Monday, March 3, 2008

Double Standard

Boy meets girl. Boy and girl begin a relationship. A problem arises that causes them to separate. Boy makes an outrageous attempt to win back girl. In the end everyone's happy. There's a million ways to fill in those details, but at its heart that is the basis for around 492,924 movies. Everyone seems to tell the same basic story a different way.

Yesterday while everyone on air was pining over NASCAR's ruling to allow Carl Edwards to keep his position after his tire rolled across the infield I could help but think, "Has anyone told Robby Gordon about this?" I'm guessing not, because if so he probably would have taken a hard right at the start finish line, drove up the stands, and right up to whichever box NASCAR officials had their throne's positioned.

In essence, Carl's team lost the tire across the infield because someone not paid by RFR was not only in the pit stall, but in the way. As the team pleaded their case the NASCAR officials decided that while the tire that the #99 team was responsible for did in fact roll across the infield, it was something out of their control. I say hogwash, and I don't know if I've ever said that.

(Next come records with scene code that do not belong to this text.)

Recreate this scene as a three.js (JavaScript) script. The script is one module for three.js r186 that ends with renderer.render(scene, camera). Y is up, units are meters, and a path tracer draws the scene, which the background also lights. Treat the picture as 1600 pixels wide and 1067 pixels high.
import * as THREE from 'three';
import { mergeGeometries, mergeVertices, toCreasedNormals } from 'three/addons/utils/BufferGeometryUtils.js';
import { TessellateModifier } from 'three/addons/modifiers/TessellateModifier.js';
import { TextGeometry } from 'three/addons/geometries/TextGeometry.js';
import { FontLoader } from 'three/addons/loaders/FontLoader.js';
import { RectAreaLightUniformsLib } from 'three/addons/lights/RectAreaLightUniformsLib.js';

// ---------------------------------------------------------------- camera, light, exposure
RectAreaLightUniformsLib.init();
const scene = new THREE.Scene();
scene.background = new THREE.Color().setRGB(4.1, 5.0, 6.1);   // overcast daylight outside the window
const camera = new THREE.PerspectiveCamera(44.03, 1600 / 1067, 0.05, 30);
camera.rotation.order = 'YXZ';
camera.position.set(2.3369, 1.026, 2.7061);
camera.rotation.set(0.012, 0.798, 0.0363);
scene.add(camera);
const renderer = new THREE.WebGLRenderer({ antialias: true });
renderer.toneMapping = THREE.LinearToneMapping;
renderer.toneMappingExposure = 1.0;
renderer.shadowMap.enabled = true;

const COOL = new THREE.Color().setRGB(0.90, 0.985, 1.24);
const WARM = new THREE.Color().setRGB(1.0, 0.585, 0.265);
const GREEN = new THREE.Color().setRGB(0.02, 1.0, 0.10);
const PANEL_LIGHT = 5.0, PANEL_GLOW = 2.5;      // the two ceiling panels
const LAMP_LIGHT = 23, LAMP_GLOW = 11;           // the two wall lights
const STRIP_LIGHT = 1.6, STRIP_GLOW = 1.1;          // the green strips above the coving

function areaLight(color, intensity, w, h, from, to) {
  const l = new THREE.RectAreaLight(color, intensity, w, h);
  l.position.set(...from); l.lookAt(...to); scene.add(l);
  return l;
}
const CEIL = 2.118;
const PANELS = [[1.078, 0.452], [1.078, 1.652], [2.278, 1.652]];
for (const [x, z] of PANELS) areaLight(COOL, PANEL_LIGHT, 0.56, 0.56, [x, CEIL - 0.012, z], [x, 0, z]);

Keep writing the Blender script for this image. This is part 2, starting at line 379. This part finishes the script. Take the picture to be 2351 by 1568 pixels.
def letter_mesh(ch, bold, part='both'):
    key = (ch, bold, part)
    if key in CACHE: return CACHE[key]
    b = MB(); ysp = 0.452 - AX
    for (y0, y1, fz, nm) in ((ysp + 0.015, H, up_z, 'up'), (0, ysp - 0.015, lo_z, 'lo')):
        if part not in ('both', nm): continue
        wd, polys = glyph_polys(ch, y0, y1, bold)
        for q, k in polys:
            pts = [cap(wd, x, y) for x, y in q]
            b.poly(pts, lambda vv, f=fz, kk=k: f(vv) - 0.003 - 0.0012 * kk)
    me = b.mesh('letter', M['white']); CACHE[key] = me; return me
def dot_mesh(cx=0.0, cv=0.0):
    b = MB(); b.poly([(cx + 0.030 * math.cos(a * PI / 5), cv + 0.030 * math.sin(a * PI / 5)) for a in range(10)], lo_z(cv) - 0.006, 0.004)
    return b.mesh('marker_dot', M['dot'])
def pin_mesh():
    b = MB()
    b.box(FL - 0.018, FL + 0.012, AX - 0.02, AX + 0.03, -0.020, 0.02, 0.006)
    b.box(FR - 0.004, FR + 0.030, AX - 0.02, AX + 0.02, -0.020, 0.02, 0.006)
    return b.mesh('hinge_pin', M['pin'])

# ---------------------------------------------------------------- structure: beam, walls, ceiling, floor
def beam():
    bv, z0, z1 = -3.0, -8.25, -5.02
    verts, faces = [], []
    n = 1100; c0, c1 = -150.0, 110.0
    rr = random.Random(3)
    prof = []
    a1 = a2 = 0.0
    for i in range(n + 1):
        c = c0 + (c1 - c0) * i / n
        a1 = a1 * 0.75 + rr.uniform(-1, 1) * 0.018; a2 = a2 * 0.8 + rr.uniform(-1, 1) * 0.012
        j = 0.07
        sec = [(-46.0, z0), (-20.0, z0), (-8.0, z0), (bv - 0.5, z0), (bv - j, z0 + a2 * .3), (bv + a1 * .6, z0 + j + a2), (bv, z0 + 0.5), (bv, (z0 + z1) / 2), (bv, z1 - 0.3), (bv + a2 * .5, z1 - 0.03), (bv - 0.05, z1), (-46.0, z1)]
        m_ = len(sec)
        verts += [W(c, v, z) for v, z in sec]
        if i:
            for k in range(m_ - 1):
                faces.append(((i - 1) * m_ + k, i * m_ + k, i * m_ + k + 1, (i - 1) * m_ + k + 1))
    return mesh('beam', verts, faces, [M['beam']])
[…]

Robby Gordon was sent a part by his own manufacturer that looked, smelled, and tasted like the right part. The part actually had the correct part number on it as well, except that one number did not end in a -. If there's no number after the -, then why have the -? Just have another number, but that's another argument. Sure Robby's team should have checked, double checked, and then triple checked...but that works BOTH ways. Do you think that throughout the day that any team up and down pit road used the phrase, "Excuse me kind sir, but we have to make our pitstop now. Could you kindly move yourself back a few steps?" Probably not. My guess is that several crews said, "Get the F@#* outta the way man!".

In my opinion NASCAR made a judgment call yesterday and it was probably the right thing to do. I'd hate to see someone lose a top 5, let a lone a win because some of the tv crew didn't know their boundaries. I just hope the boys at the #7 garage had the tivo going, because NASCAR may have just given them their closing argument for the appeal.